* [Task statement]: Return the whole listing, keeping every character the same.

··· Source material ···

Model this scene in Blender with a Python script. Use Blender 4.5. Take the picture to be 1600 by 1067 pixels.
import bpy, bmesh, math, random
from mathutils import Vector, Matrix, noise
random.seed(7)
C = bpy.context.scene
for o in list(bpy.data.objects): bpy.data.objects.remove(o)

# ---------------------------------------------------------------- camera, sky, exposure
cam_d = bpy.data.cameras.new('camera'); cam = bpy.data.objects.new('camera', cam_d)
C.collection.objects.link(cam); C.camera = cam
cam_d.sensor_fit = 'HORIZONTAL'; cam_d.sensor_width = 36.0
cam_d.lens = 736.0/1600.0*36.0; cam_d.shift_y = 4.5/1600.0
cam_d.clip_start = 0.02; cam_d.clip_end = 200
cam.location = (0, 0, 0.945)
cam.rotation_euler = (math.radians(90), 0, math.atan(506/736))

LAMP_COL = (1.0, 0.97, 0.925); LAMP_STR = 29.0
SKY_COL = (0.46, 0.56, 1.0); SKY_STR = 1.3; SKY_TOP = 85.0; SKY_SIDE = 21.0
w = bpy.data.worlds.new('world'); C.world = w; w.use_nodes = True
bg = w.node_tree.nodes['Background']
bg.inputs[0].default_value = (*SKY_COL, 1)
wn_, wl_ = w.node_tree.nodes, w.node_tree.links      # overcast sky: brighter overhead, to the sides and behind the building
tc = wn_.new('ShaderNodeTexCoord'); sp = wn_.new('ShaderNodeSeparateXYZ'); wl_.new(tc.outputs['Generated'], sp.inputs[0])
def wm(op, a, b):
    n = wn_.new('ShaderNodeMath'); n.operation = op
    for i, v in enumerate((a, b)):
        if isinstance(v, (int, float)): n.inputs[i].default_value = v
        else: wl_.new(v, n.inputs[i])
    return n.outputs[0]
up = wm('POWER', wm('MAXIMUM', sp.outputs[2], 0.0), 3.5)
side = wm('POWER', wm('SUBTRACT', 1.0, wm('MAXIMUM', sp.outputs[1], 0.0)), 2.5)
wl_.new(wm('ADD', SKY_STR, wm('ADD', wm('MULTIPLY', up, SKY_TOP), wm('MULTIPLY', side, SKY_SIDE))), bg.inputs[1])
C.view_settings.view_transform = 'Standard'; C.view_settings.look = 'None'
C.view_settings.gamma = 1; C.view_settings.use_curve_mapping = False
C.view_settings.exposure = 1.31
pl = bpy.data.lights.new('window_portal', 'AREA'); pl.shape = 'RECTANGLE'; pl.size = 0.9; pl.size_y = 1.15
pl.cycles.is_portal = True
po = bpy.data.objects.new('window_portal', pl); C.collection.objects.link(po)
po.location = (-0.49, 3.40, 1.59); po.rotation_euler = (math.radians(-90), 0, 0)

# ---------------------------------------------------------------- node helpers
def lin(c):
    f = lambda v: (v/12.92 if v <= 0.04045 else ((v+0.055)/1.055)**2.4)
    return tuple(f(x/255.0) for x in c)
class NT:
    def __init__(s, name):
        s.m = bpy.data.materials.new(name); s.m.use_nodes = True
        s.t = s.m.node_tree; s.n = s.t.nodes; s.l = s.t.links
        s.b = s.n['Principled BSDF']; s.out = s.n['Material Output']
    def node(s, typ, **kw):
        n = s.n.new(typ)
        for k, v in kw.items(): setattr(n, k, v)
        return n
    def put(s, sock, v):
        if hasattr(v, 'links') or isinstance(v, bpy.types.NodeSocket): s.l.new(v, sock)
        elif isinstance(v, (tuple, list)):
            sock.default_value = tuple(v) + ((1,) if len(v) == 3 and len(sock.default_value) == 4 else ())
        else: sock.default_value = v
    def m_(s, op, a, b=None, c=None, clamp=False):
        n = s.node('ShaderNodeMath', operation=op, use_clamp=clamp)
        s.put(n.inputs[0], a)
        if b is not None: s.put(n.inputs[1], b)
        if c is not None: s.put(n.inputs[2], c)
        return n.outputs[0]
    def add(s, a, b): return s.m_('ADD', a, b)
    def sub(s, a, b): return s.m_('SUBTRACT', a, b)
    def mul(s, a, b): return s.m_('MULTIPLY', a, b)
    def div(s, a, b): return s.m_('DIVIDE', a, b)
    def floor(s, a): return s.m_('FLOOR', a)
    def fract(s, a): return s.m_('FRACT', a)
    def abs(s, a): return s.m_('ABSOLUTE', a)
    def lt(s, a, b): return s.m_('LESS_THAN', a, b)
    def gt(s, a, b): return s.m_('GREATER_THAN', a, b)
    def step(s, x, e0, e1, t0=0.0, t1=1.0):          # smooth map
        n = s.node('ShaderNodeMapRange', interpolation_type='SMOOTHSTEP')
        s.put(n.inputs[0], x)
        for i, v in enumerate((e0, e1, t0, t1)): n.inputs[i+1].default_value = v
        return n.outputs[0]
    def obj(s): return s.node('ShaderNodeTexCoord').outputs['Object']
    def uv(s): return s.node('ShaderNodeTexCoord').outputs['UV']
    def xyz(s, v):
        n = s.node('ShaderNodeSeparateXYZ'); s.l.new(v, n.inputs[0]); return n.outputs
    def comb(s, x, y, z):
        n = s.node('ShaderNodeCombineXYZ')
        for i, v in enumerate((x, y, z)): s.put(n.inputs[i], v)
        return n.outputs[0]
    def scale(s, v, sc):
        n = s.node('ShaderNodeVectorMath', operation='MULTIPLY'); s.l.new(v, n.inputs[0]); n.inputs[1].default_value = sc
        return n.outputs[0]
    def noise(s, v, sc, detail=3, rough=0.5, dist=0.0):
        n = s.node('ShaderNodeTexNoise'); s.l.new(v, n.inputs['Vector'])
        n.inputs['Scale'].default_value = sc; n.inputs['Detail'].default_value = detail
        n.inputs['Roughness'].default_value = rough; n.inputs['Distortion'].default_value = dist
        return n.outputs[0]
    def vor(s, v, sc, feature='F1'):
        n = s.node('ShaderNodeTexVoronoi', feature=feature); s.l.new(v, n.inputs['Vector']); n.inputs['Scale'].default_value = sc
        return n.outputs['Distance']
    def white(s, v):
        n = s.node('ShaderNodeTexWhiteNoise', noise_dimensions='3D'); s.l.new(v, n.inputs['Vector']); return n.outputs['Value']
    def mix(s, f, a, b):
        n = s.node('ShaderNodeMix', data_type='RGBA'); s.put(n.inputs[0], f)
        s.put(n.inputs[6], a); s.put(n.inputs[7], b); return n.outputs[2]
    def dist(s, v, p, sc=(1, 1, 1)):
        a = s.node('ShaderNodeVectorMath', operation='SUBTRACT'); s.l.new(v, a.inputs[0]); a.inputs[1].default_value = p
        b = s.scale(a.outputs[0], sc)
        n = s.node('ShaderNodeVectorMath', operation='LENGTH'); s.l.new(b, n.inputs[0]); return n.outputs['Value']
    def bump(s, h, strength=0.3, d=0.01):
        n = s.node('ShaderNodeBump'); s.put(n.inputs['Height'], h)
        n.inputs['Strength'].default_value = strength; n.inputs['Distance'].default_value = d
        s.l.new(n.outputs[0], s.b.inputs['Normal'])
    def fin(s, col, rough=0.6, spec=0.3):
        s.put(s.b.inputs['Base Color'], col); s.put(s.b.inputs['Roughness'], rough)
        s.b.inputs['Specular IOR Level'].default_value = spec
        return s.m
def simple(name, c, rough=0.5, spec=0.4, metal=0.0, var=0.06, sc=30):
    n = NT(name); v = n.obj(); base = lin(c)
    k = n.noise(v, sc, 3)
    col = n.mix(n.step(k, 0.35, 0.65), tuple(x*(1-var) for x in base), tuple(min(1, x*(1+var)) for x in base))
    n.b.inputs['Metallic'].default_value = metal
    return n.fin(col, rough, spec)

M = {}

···

* [Reply to the exercise]:
Model this scene in Blender with a Python script. Use Blender 4.5. Take the picture to be 1600 by 1067 pixels.
import bpy, bmesh, math, random
from mathutils import Vector, Matrix, noise
random.seed(7)
C = bpy.context.scene
for o in list(bpy.data.objects): bpy.data.objects.remove(o)

# ---------------------------------------------------------------- camera, sky, exposure
cam_d = bpy.data.cameras.new('camera'); cam = bpy.data.objects.new('camera', cam_d)
C.collection.objects.link(cam); C.camera = cam
cam_d.sensor_fit = 'HORIZONTAL'; cam_d.sensor_width = 36.0
cam_d.lens = 736.0/1600.0*36.0; cam_d.shift_y = 4.5/1600.0
cam_d.clip_start = 0.02; cam_d.clip_end = 200
cam.location = (0, 0, 0.945)
cam.rotation_euler = (math.radians(90), 0, math.atan(506/736))

LAMP_COL = (1.0, 0.97, 0.925); LAMP_STR = 29.0
SKY_COL = (0.46, 0.56, 1.0); SKY_STR = 1.3; SKY_TOP = 85.0; SKY_SIDE = 21.0
w = bpy.data.worlds.new('world'); C.world = w; w.use_nodes = True
bg = w.node_tree.nodes['Background']
bg.inputs[0].default_value = (*SKY_COL, 1)
wn_, wl_ = w.node_tree.nodes, w.node_tree.links      # overcast sky: brighter overhead, to the sides and behind the building
tc = wn_.new('ShaderNodeTexCoord'); sp = wn_.new('ShaderNodeSeparateXYZ'); wl_.new(tc.outputs['Generated'], sp.inputs[0])
def wm(op, a, b):
    n = wn_.new('ShaderNodeMath'); n.operation = op
    for i, v in enumerate((a, b)):
        if isinstance(v, (int, float)): n.inputs[i].default_value = v
        else: wl_.new(v, n.inputs[i])
    return n.outputs[0]
up = wm('POWER', wm('MAXIMUM', sp.outputs[2], 0.0), 3.5)
side = wm('POWER', wm('SUBTRACT', 1.0, wm('MAXIMUM', sp.outputs[1], 0.0)), 2.5)
wl_.new(wm('ADD', SKY_STR, wm('ADD', wm('MULTIPLY', up, SKY_TOP), wm('MULTIPLY', side, SKY_SIDE))), bg.inputs[1])
C.view_settings.view_transform = 'Standard'; C.view_settings.look = 'None'
C.view_settings.gamma = 1; C.view_settings.use_curve_mapping = False
C.view_settings.exposure = 1.31
pl = bpy.data.lights.new('window_portal', 'AREA'); pl.shape = 'RECTANGLE'; pl.size = 0.9; pl.size_y = 1.15
pl.cycles.is_portal = True
po = bpy.data.objects.new('window_portal', pl); C.collection.objects.link(po)
po.location = (-0.49, 3.40, 1.59); po.rotation_euler = (math.radians(-90), 0, 0)

# ---------------------------------------------------------------- node helpers
def lin(c):
    f = lambda v: (v/12.92 if v <= 0.04045 else ((v+0.055)/1.055)**2.4)
    return tuple(f(x/255.0) for x in c)
class NT:
    def __init__(s, name):
        s.m = bpy.data.materials.new(name); s.m.use_nodes = True
        s.t = s.m.node_tree; s.n = s.t.nodes; s.l = s.t.links
        s.b = s.n['Principled BSDF']; s.out = s.n['Material Output']
    def node(s, typ, **kw):
        n = s.n.new(typ)
        for k, v in kw.items(): setattr(n, k, v)
        return n
    def put(s, sock, v):
        if hasattr(v, 'links') or isinstance(v, bpy.types.NodeSocket): s.l.new(v, sock)
        elif isinstance(v, (tuple, list)):
            sock.default_value = tuple(v) + ((1,) if len(v) == 3 and len(sock.default_value) == 4 else ())
        else: sock.default_value = v
    def m_(s, op, a, b=None, c=None, clamp=False):
        n = s.node('ShaderNodeMath', operation=op, use_clamp=clamp)
        s.put(n.inputs[0], a)
        if b is not None: s.put(n.inputs[1], b)
        if c is not None: s.put(n.inputs[2], c)
        return n.outputs[0]
    def add(s, a, b): return s.m_('ADD', a, b)
    def sub(s, a, b): return s.m_('SUBTRACT', a, b)
    def mul(s, a, b): return s.m_('MULTIPLY', a, b)
    def div(s, a, b): return s.m_('DIVIDE', a, b)
    def floor(s, a): return s.m_('FLOOR', a)
    def fract(s, a): return s.m_('FRACT', a)
    def abs(s, a): return s.m_('ABSOLUTE', a)
    def lt(s, a, b): return s.m_('LESS_THAN', a, b)
    def gt(s, a, b): return s.m_('GREATER_THAN', a, b)
    def step(s, x, e0, e1, t0=0.0, t1=1.0):          # smooth map
        n = s.node('ShaderNodeMapRange', interpolation_type='SMOOTHSTEP')
        s.put(n.inputs[0], x)
        for i, v in enumerate((e0, e1, t0, t1)): n.inputs[i+1].default_value = v
        return n.outputs[0]
    def obj(s): return s.node('ShaderNodeTexCoord').outputs['Object']
    def uv(s): return s.node('ShaderNodeTexCoord').outputs['UV']
    def xyz(s, v):
        n = s.node('ShaderNodeSeparateXYZ'); s.l.new(v, n.inputs[0]); return n.outputs
    def comb(s, x, y, z):
        n = s.node('ShaderNodeCombineXYZ')
        for i, v in enumerate((x, y, z)): s.put(n.inputs[i], v)
        return n.outputs[0]
    def scale(s, v, sc):
        n = s.node('ShaderNodeVectorMath', operation='MULTIPLY'); s.l.new(v, n.inputs[0]); n.inputs[1].default_value = sc
        return n.outputs[0]
    def noise(s, v, sc, detail=3, rough=0.5, dist=0.0):
        n = s.node('ShaderNodeTexNoise'); s.l.new(v, n.inputs['Vector'])
        n.inputs['Scale'].default_value = sc; n.inputs['Detail'].default_value = detail
        n.inputs['Roughness'].default_value = rough; n.inputs['Distortion'].default_value = dist
        return n.outputs[0]
    def vor(s, v, sc, feature='F1'):
        n = s.node('ShaderNodeTexVoronoi', feature=feature); s.l.new(v, n.inputs['Vector']); n.inputs['Scale'].default_value = sc
        return n.outputs['Distance']
    def white(s, v):
        n = s.node('ShaderNodeTexWhiteNoise', noise_dimensions='3D'); s.l.new(v, n.inputs['Vector']); return n.outputs['Value']
    def mix(s, f, a, b):
        n = s.node('ShaderNodeMix', data_type='RGBA'); s.put(n.inputs[0], f)
        s.put(n.inputs[6], a); s.put(n.inputs[7], b); return n.outputs[2]
    def dist(s, v, p, sc=(1, 1, 1)):
        a = s.node('ShaderNodeVectorMath', operation='SUBTRACT'); s.l.new(v, a.inputs[0]); a.inputs[1].default_value = p
        b = s.scale(a.outputs[0], sc)
        n = s.node('ShaderNodeVectorMath', operation='LENGTH'); s.l.new(b, n.inputs[0]); return n.outputs['Value']
    def bump(s, h, strength=0.3, d=0.01):
        n = s.node('ShaderNodeBump'); s.put(n.inputs['Height'], h)
        n.inputs['Strength'].default_value = strength; n.inputs['Distance'].default_value = d
        s.l.new(n.outputs[0], s.b.inputs['Normal'])
    def fin(s, col, rough=0.6, spec=0.3):
        s.put(s.b.inputs['Base Color'], col); s.put(s.b.inputs['Roughness'], rough)
        s.b.inputs['Specular IOR Level'].default_value = spec
        return s.m
def simple(name, c, rough=0.5, spec=0.4, metal=0.0, var=0.06, sc=30):
    n = NT(name); v = n.obj(); base = lin(c)
    k = n.noise(v, sc, 3)
    col = n.mix(n.step(k, 0.35, 0.65), tuple(x*(1-var) for x in base), tuple(min(1, x*(1+var)) for x in base))
    n.b.inputs['Metallic'].default_value = metal
    return n.fin(col, rough, spec)

M = {}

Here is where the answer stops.